La sentenza arriva a conclusione dell’operazione “Oltre le mura”, condotta dagli agenti della squadra mobile di Brindisi e che ha coinciso anche con le prime ammissioni di Campana di “pentirsi”. L’ex uomo della Scu è dunque “attendibile” così come lo è stato il fratello Sandro che lo ha preceduto nella scelta di passare dalla parte dello Stato, mentre resta a capo della frangia storica dell’associazione mafiosa l’altro fratello, Francesco, già condannato all’ergastolo per omicidio anche per effetto delle dichiarazioni di Sandro.
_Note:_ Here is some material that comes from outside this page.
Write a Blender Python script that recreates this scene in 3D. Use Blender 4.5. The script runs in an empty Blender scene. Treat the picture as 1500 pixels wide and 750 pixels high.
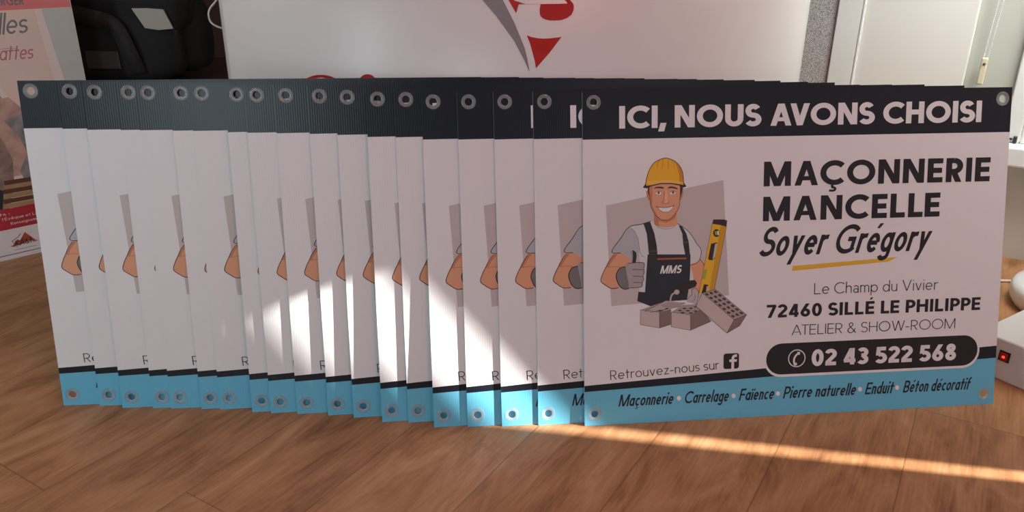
import bpy, bmesh, math, random
from mathutils import Vector, Matrix
from mathutils.geometry import tessellate_polygon
random.seed(4)
SC = bpy.context.scene
COL = SC.collection
PI = math.pi

# ------------------------------------------------------------------ camera
cd = bpy.data.cameras.new('camera'); cam = bpy.data.objects.new('camera', cd); COL.objects.link(cam)
cd.sensor_width = 36.0; cd.lens = 1157.48 / 1500 * 36.0; cd.clip_start = 0.02
PITCH, ROLL = 0.392262, 0.00856
cp, sp = math.cos(PITCH), math.sin(PITCH)
fw = Vector((0, cp, -sp)); u0 = Vector((0, sp, cp)); r0 = Vector((1, 0, 0))
rt = math.cos(ROLL) * r0 + math.sin(ROLL) * u0
up = -math.sin(ROLL) * r0 + math.cos(ROLL) * u0
M = Matrix((rt, up, -fw)).transposed().to_4x4(); M.translation = Vector((0, 0, 0.839827))
cam.matrix_world = M
SC.camera = cam

# ------------------------------------------------------------------ light
SC.view_settings.view_transform = 'Standard'; SC.view_settings.look = 'None'
SC.view_settings.gamma = 1.0; SC.view_settings.use_curve_mapping = False
SC.view_settings.exposure = -0.06
w = bpy.data.worlds.new('sky'); SC.world = w; w.use_nodes = True
w.node_tree.nodes['Background'].inputs[0].default_value = (0.80, 0.88, 1.0, 1)
w.node_tree.nodes['Background'].inputs[1].default_value = 0.12
SUN_AZ, SUN_EL = math.radians(-9.6), math.radians(22)
sd = bpy.data.lights.new('sun', 'SUN'); sd.energy = 22; sd.angle = math.radians(0.75); sd.color = (1.0, 0.985, 0.93)
so = bpy.data.objects.new('sun', sd); COL.objects.link(so); so.location = (6, -1, 3)
to_sun = Vector((math.cos(SUN_EL) * math.cos(SUN_AZ), math.cos(SUN_EL) * math.sin(SUN_AZ), math.sin(SUN_EL)))
so.rotation_euler = to_sun.to_track_quat('Z', 'Y').to_euler()

def area(name, loc, target, sx, sy, power, color):
    d = bpy.data.lights.new(name, 'AREA'); d.shape = 'RECTANGLE'; d.size = sx; d.size_y = sy; d.energy = power; d.color = color
    o = bpy.data.objects.new(name, d); COL.objects.link(o); o.location = loc
    o.rotation_euler = (Vector(loc) - Vector(target)).to_track_quat('Z', 'Y').to_euler()
    return o
area('window_daylight_behind', (-0.95, -1.65, 1.15), (-0.8, 1.3, 0.45), 0.85, 1.3, 13.5, (0.78, 0.95, 1.0))
area('left_window_daylight', (-2.15, 0.0, 1.25), (-1.0, 1.8, 0.6), 0.28, 1.7, 15.5, (0.76, 0.94, 1.0))
area('doorway_daylight', (1.80, -2.4, 0.95), (0.6, 1.3, 0.5), 0.25, 1.2, 3.5, (0.84, 0.95, 1.0))
area('pink_fill', (0.70, 0.0, 2.3), (0.60, 1.25, 0.1), 0.7, 0.7, 13, (1.0, 0.32, 0.28))  # added reddish fill without a real fitting, tints the right-hand signs pink
area('right_floor_fill', (1.80, 0.45, 1.95), (1.0, 1.0, 0.0), 0.4, 0.6, 2.2, (0.80, 0.95, 1.0))  # unseen fill, added to cool the floor and sign ends at the right
lamp = area('window_wall_fill', (1.36, 1.56, 1.45), (1.18, 2.2, 0.5), 0.6, 0.5, 8.5, (0.90, 1.0, 0.92))  # fill added inside the room to brighten the window wall
lamp.data.spread = math.radians(110)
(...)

Nei primi verbali depositati, Campana ha riferito di “recenti affiliazioni all’associazione mafiosa e di traffico di droga”, dichiarazioni poi riscontrate dagli investigatori, che sono state alla base delle richieste di condanna presentate nei confronti degli imputati, finiti sotto processo per la creazione di un nuovo gruppo in seno alla Scu. Gruppo, appunto, tenuto a battesimo e gestito dal carcere di Terni da Antonio Campana in tandem con Raffaele Martena. Campana ha presenziato all’udienza, collegato in videoconferenza da una località protetta, nota unicamente al sistema di protezione centrale.